"Para educar hace falta la tribu entera", viene a decir el clásico proverbio. Y sí, coincido. Educa toda la tribu, y dentro de la tribu están también los medios de comunicación, y las redes sociales, y el cine que se ve, y la música que se escucha, y la literatura que se lee... Dicho de otra forma: no sólo educa el colegio, no sólo educa la familia. Medios, redes, dispositivos y plataformas realizan su labor educativa: para lo bueno y para lo malo, para mejor o para peor. Educan o maleducan, pero su labor es efectiva, porque causa efectos. Efectos que propician que el proceso de socialización se desenvuelva de una u otra manera. Efectos que contribuyen a percibir de un modo u otro al cercano y al distante, al similar y al distinto.
Si en cualquier edad resulta importante reflexionar sobre las consecuencias de esos efectos, más aún en el caso de menores. Aprovechando el Día Mundial de la Infancia, la semana pasada, en Salamanca, se desarrolló una mesa redonda que afrontaba esas cuestiones. Organizada por la Casa Escuela Santiago Uno y por la Fundación Mil Caminos, me invitaron a formar parte de la mesa, y era de justicia acudir. En otra ocasión trataré de ocuparme con más calma de la encomiable labor que despliegan ambas entidades.
Hay un reto esencial desde el punto de vista educativo. Tan esencial como que es también, considero, un decisivo reto ético: transmitir que a las personas nos une mucho más que todo aquello que nos separa. La diversidad se vuelve enriquecedora si, sólo si, somos conscientes de compartir algo más profundo y valioso que las particularidades que nos hacen diversos. En esa transmisión y respeto hacia aquello que nos vincula como seres humanos, también la comunicación juega su papel. Medios y redes contribuirán a que se perciba u olvide tal aprendizaje. Nunca ha sido cuestión menor discernir la anécdota (los rasgos identitarios que nos diferencian) de la categoría (nuestra compartida naturaleza humana)
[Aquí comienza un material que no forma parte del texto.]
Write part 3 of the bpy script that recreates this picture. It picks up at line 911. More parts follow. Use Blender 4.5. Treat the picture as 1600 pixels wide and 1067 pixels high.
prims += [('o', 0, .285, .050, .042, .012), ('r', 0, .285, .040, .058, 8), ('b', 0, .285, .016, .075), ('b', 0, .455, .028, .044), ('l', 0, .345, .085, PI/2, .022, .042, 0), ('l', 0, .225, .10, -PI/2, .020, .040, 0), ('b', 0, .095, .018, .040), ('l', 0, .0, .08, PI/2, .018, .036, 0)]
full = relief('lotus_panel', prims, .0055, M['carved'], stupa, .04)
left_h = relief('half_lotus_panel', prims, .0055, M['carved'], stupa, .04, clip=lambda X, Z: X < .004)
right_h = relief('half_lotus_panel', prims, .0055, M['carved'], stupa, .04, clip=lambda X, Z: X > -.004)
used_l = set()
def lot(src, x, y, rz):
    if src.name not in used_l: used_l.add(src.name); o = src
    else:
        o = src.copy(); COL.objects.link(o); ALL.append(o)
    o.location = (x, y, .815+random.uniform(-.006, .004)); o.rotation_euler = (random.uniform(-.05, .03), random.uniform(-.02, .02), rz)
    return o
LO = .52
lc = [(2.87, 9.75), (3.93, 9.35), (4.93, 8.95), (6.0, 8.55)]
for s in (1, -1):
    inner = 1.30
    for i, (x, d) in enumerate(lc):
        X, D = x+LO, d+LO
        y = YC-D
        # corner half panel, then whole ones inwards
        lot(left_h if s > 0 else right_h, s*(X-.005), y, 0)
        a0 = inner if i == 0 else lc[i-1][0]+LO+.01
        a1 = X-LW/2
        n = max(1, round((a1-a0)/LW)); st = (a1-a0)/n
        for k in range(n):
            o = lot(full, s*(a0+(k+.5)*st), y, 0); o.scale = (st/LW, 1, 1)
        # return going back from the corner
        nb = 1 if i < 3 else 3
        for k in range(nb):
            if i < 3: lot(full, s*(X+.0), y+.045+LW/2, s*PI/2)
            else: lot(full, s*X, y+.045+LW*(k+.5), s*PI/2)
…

En la reseñada mesa surgieron múltiples temas. Aunque no haya espacio para contemplarlos todos, aludiré de forma breve a dos vertientes más. Por un lado, se abordaron las prácticas amenazantes que se desenvuelven a partir de móviles y tabletas. Esos desafíos no siempre son nuevos. En la edad analógica, por decirlo así, también podríamos haber encontrado algo parecido al ciberbullying, al grooming o al sexting. Pero es constatable que el escenario digital y las posibilidades tecnológicas otorgan una peligrosidad añadida a esas amenazas.
Por último, se me preguntó por esa focalización mediática que sesga y estigmatiza. Ciertamente, ocuparse con desproporción de lo problemático (obviando hechos positivos que también se desprenden de una misma realidad) es la antítesis del ejercicio profesional. A este respecto, quizá el Memorial de Auschwitz nos permita extrapolar. Este Memorial nos brinda sobresalientes enseñanzas, y una de ellas es subrayar que las cámaras de gas no iniciaron el Holocausto. Auschwitz es “el final de un proceso”: el colofón a un minucioso engranaje, en funcionamiento desde tiempo atrás. El odio no se reprodujo por esporas. El odio no surgió de forma espontánea y azarosa. El odio se fue labrando a través de estereotipos, prejuicios y falsedades, hasta conseguir la deshumanización de la víctima. Y conseguida la deshumanización, claro, ya todo abismo resulta asumible. En esas corrientes de señalamiento y demonización, lo comunicacional vuelve a desempeñar su protagonismo. Sin embargo, quedémonos con un resquicio alentador: las derivas excluyentes se retroalimentan con la comunicación, pero ciertos usos comunicativos también ayudan a desactivarlas. Ya se dijo: la aludida tribu… y su abierto potencial.